Another feature that is reminiscent of miniatures is the way the eye focuses separately on each object, and the way each image is rendered with the utmost precision. In other words, in the visual world of the miniature there is no aerial perspective. No matter how close or how far, each object has the same focus. This aspect can be seen in two artists’ works. It is certainly not something that they were conscious of, yet their careful attention to each object, without creating a hierarchic order, seemed to follow a traditional sensitivity. Süleyman Seyid of the late 19th and early 20th centuries paints still life, and although he could be classified as an early impressionist of the Ottoman art scene, his approach to the world carries the sensitivity of an older tradition. On the other hand, Mahmut Cuda, also a still life painter, who was active well into the ’80s, painted vases and flowers with very subtle tonal nuances reminiscent of the same sensitivity.

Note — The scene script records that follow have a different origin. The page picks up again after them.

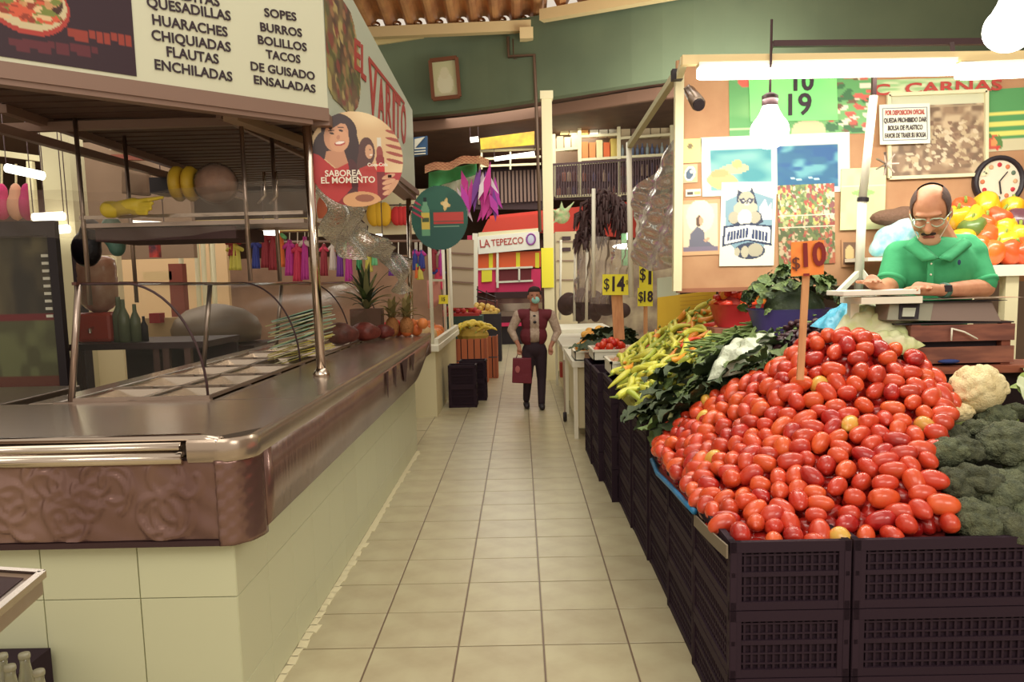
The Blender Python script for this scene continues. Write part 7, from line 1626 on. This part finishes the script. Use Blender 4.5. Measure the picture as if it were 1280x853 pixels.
# ================================================================== left side beyond the counter
# checkered awning with green and white cloth
def aw(u, v):
    p = at(531 + 80 * u, 207 - 14 * min(1, u * 1.2) + 50 * max(0, u - .86) + 9 * v, 11.5 - .3 * v); return p + Vector((0, .02 * math.sin(u * 20), .02 * math.sin(u * 13)))
pr = Print(60, 14, (206, 160, 120))
for i in range(30):
    for j in range(5):
        if (i + j) % 2: pr.rect(i / 30, j / 5, (i + .9) / 30, (j + .8) / 5, (170, 96, 76))
awo = pr.mesh_on('checked_cloth', (0, 0, 0), (1, 0, 0), (0, 1, 0), label='red and cream checked cloth edge above the left stalls', cat='cloth', back=.01)
awo.data.vertices.foreach_set('co', np.array([tuple(aw(float(pr.u[j, i]), float(pr.v[j, i])) - awo.location) for j in range(pr.h) for i in range(pr.w)]).ravel()); awo.data.update()
MB().grid(lambda u, v: at(536 + 60 * u, 216 - 12 * u + (14 + 6 * (1 - u)) * v, 11.6 - .2 * math.sin(u * 9) * v), 24, 6).build('green_cloth', cm('flag_green', (84, 176, 106)), None, smooth=True, solid=.01, label='green cloth draped below the checked cloth', cat='cloth')
MB().grid(lambda u, v: at(552 + 44 * u, 228 - 10 * u + (20) * v, 11.8 - .2 * math.sin(u * 7) * v), 20, 6).build('white_cloth', cm('cloth_white', (214, 214, 190)), None, smooth=True, solid=.01, label='white cloth behind the green round sign', cat='cloth')
# magenta pleated decoration
dec = thing('magenta_decoration', 'bunch of shiny magenta and white paper fans hanging by the aisle', 'decoration', at(596, 275, 11.3)); rr = random.Random(3)
MB().tube([at(598, 240, 11.3), at(600, 196, 11.42)], .01, 5).build('cord', M['cream'], dec)
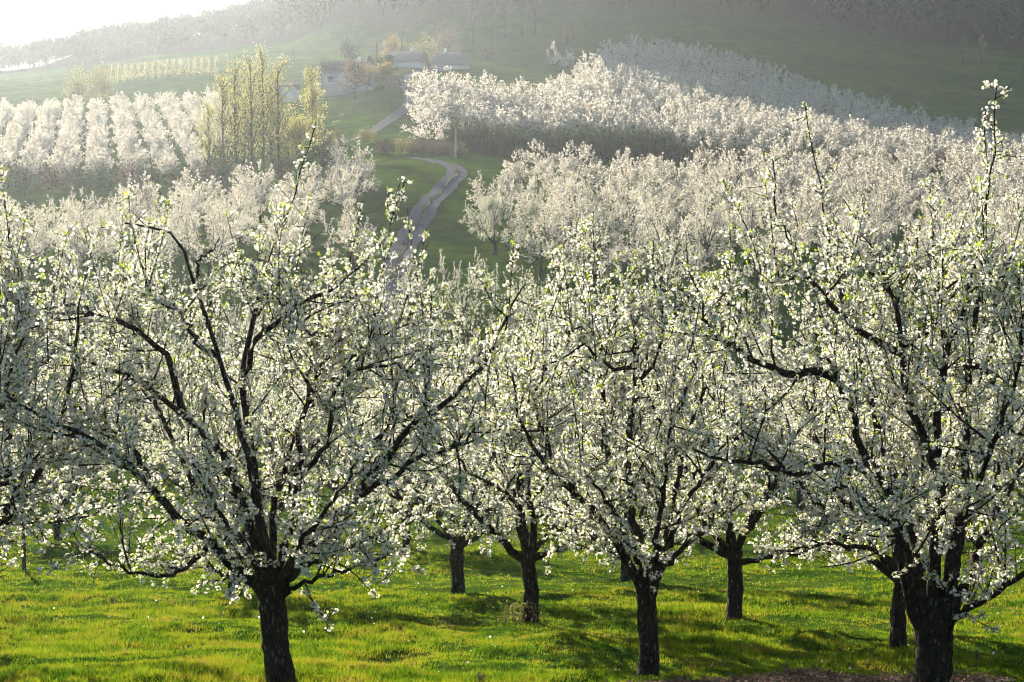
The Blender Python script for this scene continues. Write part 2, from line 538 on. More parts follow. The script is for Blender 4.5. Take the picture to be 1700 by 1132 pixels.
def _blur(a, w, axis):
    k = np.exp(-0.5 * (np.arange(-3 * w, 3 * w + 1) / w) ** 2); k /= k.sum()
    pad = [(0, 0), (0, 0)]; pad[axis] = (3 * w, 3 * w)
    return np.apply_along_axis(lambda v: np.convolve(v, k, 'valid'), axis, np.pad(a, pad, mode='edge'))
TAB = _blur(_blur(TAB, 2, 0), 4, 1)

def H(x, y, micro=True):
    x = np.asarray(x, dtype=float); y = np.asarray(y, dtype=float)
    s = W0 / 2 + FPX * x / np.maximum(y, 20.0)
    fs = np.clip((s - TS[0]) / (TS[1] - TS[0]), 0, len(TS) - 1.001)
    fy = np.interp(y, TY, np.arange(len(TY)))
    fy = np.clip(fy, 0, len(TY) - 1.001)
    i, j = fs.astype(int), fy.astype(int)
    u, v = fs - i, fy - j
    z = (TAB[i, j] * (1 - u) + TAB[i + 1, j] * u) * (1 - v) + (TAB[i, j + 1] * (1 - u) + TAB[i + 1, j + 1] * u) * v
    far = np.clip((y - 110) / 200, 0, 1)
    z = z + vnoise(x / 17, y / 17, 3) * 0.8 * far
    if micro:
        z = z + (vnoise(x / .8, y / .8, 1) * 0.085 + vnoise(x / .33, y / .33, 5) * .03) * np.clip((70 - y) / 30, 0, 1) + vnoise(x / 3.5, y / 3.5, 2) * 0.11
    return z

def h1(x, y):
    return float(H(np.array([x]), np.array([y]))[0])

def ground_at(px, d):
    x = (px - W0 / 2) / FPX * d
    return np.array((x, d, h1(x, d)))

angs = np.concatenate([np.linspace(-180, -26, 46)[:-1], np.linspace(-26, 26, 221), np.linspace(26, 180, 46)[1:-1]])
rads = np.concatenate([[0.0, 1.0, 2.0, 3.5, 5.0], np.concatenate([np.geomspace(6.5, 60, 190), np.geomspace(60.8, 1650, 170)])])
A_, R_ = np.meshgrid(np.radians(angs), rads)
gx, gy = R_ * np.sin(A_), R_ * np.cos(A_)
gz = H(gx, gy)
nr, na = gx.shape
ii, jj = np.meshgrid(np.arange(nr - 1), np.arange(na), indexing='ij')
j2 = (jj + 1) % na
GF = np.stack([ii * na + jj, ii * na + j2, (ii + 1) * na + j2, (ii + 1) * na + jj], -1).reshape(-1, 4)[:, ::-1]
FLO = [-700, 60, 150, 400, 520, 640, 760, 850, 900, 1100, 1400, 1700, 2300]
FLV = [640, 610, 590, 610, 570, 528, 531, 533, 530, 520, 530, 525, 520]
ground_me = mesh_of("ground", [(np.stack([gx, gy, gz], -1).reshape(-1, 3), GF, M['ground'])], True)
_s = W0 / 2 + FPX * gx / np.maximum(gy, 20)
wood_a = np.clip((gy - np.interp(_s, FLO, FLV)) / 12 + .5, 0, 1) * (gy > 20)
at_ = ground_me.attributes.new("wood", 'FLOAT', 'POINT')
at_.data.foreach_set("value", wood_a.ravel().astype(np.float32))
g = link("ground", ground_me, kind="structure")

# road: two wheel tracks and a grass strip between them, laid along the hillside
def ribbon(name, centre, half, lift, mat, off=0.0, n=160, wob=0.12, seed=9):
    c, _ = smooth_path([(p[0], p[1], 0) for p in centre], n)
    t = norm(np.gradient(c, axis=0))
    nrm = np.stack([-t[:, 1], t[:, 0], np.zeros(n)], 1)
    half = np.broadcast_to(half, (n,))
    rows = []
    for k, s in enumerate(np.linspace(-1, 1, 5)):
        w = (half * s + off + wob * vnoise(np.arange(n) / 4.0, np.full(n, k * 7.3), seed))[:, None]
        p = c - nrm * w
        p[:, 2] = H(p[:, 0], p[:, 1]) + lift
        rows.append(p)
    V = np.stack(rows, 1).reshape(-1, 3)
    i, j = np.meshgrid(np.arange(n - 1), np.arange(4), indexing='ij')
    F = np.stack([i * 5 + j, i * 5 + j + 1, (i + 1) * 5 + j + 1, (i + 1) * 5 + j], -1).reshape(-1, 4)
    return link(name, mesh_of(name, [(V, F, mat)], True), kind="structure")

def gp(px, d):
    return ((px - W0 / 2) / FPX * d, d)
road_pts = [gp(640, 112), gp(652, 122), gp(662, 130), gp(678, 140), gp(697, 150), gp(715, 161), gp(738, 172), gp(757, 181), gp(760, 187),
            gp(745, 193), gp(715, 200), gp(680, 208)]
ribbon("road", road_pts, 1.2, 0.09, M['road'])
ribbon("road_grass_strip", road_pts[1:-1], 0.16, 0.15, M['verge'], wob=0.2)
road2 = [gp(540, 240), gp(585, 250), gp(622, 260), gp(655, 278), gp(683, 298), gp(684, 318), gp(668, 340), gp(668, 362), gp(700, 382), gp(745, 392)]
ribbon("road", road2, np.linspace(1.2, 1.6, 160), 0.22, M['road'])

# ------------------------------------------------------------------ blossoming tree generator
def grow(rng, start, d, length, up, wander, step=0.2, bound=None):
    p = np.array(start, dtype=float); d = np.array(d, dtype=float)
    out = [p.copy()]
    for _ in range(max(3, int(length / step))):
        d = d + rng.normal(size=3) * wander + np.array((0, 0, up))
        d /= np.linalg.norm(d)
        p = p + d * step
        out.append(p.copy())
        if bound is not None and bound(p):
            break
    return np.array(out)

def random_limbs(rng, ht, R, Ht, n=6, forks=2):
    limbs = []
    cz, rz = ht + (Ht - ht) * 0.42, (Ht - ht) * 0.55
    bound = lambda p: (p[0] ** 2 + p[1] ** 2) / R ** 2 + ((p[2] - cz) / rz) ** 2 > 1.0 and p[2] > ht + 0.3
    az0 = rng.uniform(0, 6.28)
    for i in range(n):
        az = az0 + i / n * 6.283 + rng.normal() * 0.25
        inc = RAD(rng.uniform(32, 66) if i % 2 else rng.uniform(56, 76)) if i < n - 1 else RAD(rng.uniform(5, 18))
        d = np.array((math.sin(inc) * math.cos(az), math.sin(inc) * math.sin(az), math.cos(inc)))
        pts = grow(rng, (0, 0, ht * rng.uniform(.82, .98)), d, Ht, 0.035, 0.11, 0.2, bound)
        r0 = rng.uniform(.055, .085)
        limbs.append((pts, r0, .014, 1.0))
        for k in range(forks):
            q = int(len(pts) * rng.uniform(.25, .65))
            if q < 1 or q >= len(pts) - 1:
                continue
            t = norm(pts[q + 1] - pts[q])
            dd = norm(t + norm(rng.normal(size=3)) * 0.75)
            br = grow(rng, pts[q], dd, Ht * .6, 0.03, 0.13, 0.2, bound)
            limbs.append((br, r0 * .62 * (1 - q / len(pts) * .5), .010, 1.0))
    return limbs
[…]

It is certain that references to the miniature and to traditional aesthetic structures are more numerous than those mentioned above. No matter how fast a culture adopts certain technologies and life styles, it is without doubt that the deep cultural structures remain as guiding forces in creating forms or in relating to the world. These basic habits of perceiving and relating change slowly. On the other hand, it can be claimed that it is only through such deep-lying cultural ways of relating that cultures can resist the normalizing forces of globalization. This is not to advocate a return to the past or a revival of tradition; rather it emphasizes cultural analyses to re-discover certain special aesthetic traits and sensibilities that lie dormant, for the use of creating new artistic forms that will be meaningful.